Si l'on en juge par les six nouveaux titres qui jalonnent le concert, il va y avoir de la distribution de baffes dans les lecteurs CD à partir du mois de juillet, époque prévue pour la sortie de ce nouvel album, le troisième en 32 ans. Le temps est effectivement passé mais la magie est toujours là. David Johansen glisse sur ses 56 ans comme un prince éternel, sa longue silhouette menue déambule le long de la scène et sa voix rauque fait tonner les vieux classiques que sont "Looking for a kiss", "Subway train", "Pills", "Private world", "Trash" ou "Jet boy". A ses côtés, son fidèle camarade Sylvain Sylvain, petit bonhomme habillé de couleurs vives et manipulant une impressionnante Gretsch demie-caisse de toute beauté. Dire qu'il s'était rabattu sur le métier de taxi à New York pour pouvoir bouffer, voilà un beau retour.

Les nouveaux du groupe ne sont pas en reste et les musiciens expérimentés que sont Sami Yaffa (des Hanoï Rocks) et Steve Conte (qui a la lourde charge de succéder à Johnny Thunders) fournissent un travail admirable. A voir le batteur, on comprend pourquoi Zidane ne jouait pas ce soir contre le Togo, il est derrière les fûts des Dolls, tant la ressemblance est grande. Et au moins, le batteur des Dolls, il frappe juste… Le groupe brille sur certains titres hommage aux disparus. C'est d'abord Janis Joplin qui est à l'honneur avec une reprise de "Piece of my heart", un morceau qui figure sur le fameux "Cheap thrills" de Big Brother & The Holding Company (1968). Petite anecdote concernant cette chanson, tiens. Elle date de 1967, année où son compositeur Bert Berns décède à 37 ans. C'est d'abord Erma Franklin (la sœur d'Aretha) qui chanta ce titre, vite repris et immortalisé par la Joplin. Puis les Dolls rendent également hommage à Johnny Thunders en reprenant "You can't put your arms around a memory", magnifique chanson extraite du "So Alone" de 1978, le premier album solo de Thunders. Là, c'est Sylvain Sylvain qui chante, soutenu par le chœur du public qui chante avec lui. Sylvain a d'ailleurs l'occasion d'haranguer la foule en français car il maîtrise très bien notre langue. Ah, la francophilie des New-Yorkais, une des valeurs sûres de l'humanité…
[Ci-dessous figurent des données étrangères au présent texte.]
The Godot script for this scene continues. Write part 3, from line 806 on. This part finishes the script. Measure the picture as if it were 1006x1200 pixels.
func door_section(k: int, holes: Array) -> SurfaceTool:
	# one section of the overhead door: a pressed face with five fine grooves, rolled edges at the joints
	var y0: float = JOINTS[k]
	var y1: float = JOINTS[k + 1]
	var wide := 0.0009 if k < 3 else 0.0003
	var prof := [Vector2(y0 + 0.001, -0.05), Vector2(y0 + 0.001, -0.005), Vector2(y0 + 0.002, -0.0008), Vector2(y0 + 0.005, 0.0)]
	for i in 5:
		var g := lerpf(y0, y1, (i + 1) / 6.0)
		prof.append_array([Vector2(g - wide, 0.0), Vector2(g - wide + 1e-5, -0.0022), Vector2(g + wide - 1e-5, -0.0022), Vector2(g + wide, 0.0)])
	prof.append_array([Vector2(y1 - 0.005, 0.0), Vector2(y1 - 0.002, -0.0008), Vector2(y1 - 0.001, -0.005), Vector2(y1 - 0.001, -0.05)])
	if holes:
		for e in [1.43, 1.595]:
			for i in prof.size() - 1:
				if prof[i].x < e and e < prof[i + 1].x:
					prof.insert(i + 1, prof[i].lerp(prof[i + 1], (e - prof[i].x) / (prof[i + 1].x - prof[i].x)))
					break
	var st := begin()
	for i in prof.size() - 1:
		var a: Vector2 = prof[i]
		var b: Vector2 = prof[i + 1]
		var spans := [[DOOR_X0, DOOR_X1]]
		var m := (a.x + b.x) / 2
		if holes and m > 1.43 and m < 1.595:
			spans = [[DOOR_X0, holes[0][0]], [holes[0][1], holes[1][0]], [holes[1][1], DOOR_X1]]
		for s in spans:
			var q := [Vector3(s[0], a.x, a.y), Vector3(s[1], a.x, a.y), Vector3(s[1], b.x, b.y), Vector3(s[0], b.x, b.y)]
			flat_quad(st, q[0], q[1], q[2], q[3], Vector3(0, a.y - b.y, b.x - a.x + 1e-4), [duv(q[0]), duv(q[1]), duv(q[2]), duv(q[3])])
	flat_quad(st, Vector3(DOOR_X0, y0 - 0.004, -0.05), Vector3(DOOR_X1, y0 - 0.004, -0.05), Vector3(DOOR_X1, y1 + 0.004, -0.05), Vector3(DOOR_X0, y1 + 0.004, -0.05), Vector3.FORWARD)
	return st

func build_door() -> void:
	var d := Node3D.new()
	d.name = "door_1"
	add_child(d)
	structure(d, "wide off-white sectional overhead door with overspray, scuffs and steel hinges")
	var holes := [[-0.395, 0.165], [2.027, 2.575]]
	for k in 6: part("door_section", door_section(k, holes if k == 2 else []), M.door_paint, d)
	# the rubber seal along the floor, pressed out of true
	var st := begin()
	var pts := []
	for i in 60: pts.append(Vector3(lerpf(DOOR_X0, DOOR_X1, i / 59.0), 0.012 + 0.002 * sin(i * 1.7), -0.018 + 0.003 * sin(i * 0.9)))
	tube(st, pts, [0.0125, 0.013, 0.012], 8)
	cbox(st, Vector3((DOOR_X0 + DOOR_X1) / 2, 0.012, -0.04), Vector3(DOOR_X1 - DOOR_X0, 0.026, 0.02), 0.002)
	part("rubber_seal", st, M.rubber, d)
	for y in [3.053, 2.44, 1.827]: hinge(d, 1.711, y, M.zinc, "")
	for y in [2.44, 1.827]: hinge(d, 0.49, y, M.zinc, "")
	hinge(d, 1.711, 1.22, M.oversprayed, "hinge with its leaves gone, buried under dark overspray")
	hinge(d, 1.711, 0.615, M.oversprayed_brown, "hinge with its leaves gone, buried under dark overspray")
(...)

Pour finir, si les titres du premier album sont majoritaires, quelques chansons de "Too much too soon" viennent également illuminer ce show énergique et plein de vigueur : "Puss 'n boots" et "Who are the mystery girls" (un de mes morceaux préférés). Le public qui a bien sautillé sans toutefois pogoter à outrance, est achevé avec un rappel qui associe passé et présent du groupe : le nouveau "Gotta get away from Tommy" et le fameux "Personality crisis" de 1973. C'est d'ailleurs dans cette année-là que nous avons été transportés ce soir par un groupe dont le retour est une bénédiction pour tous ceux qui veulent savoir d'où vient la magie des années 70 et leur atmosphère enfiévrée. Oui, il était bien bon d'oublier pour un temps la monotonie du présent, de son pétrole cher et de son football roi, pour se prendre une bouffée d'espace-temps et grignoter un petit morceau d'éternité. Merci, les Poupées de New York.

François.

Set list : Looking for a kiss / Puss 'n' boots / Subway train / Piece of my heart / Dance like a monkey / Pills / Punishing world / You can't put your arms around a memory / Gimme luv and turn on the light / Who are the mystery girls / Plenty of music / Private world / Dancing on the lip of a volcano / Trash / Jet boy / Gotta get away from Tommy (rappel)/Personality crisis (rappel).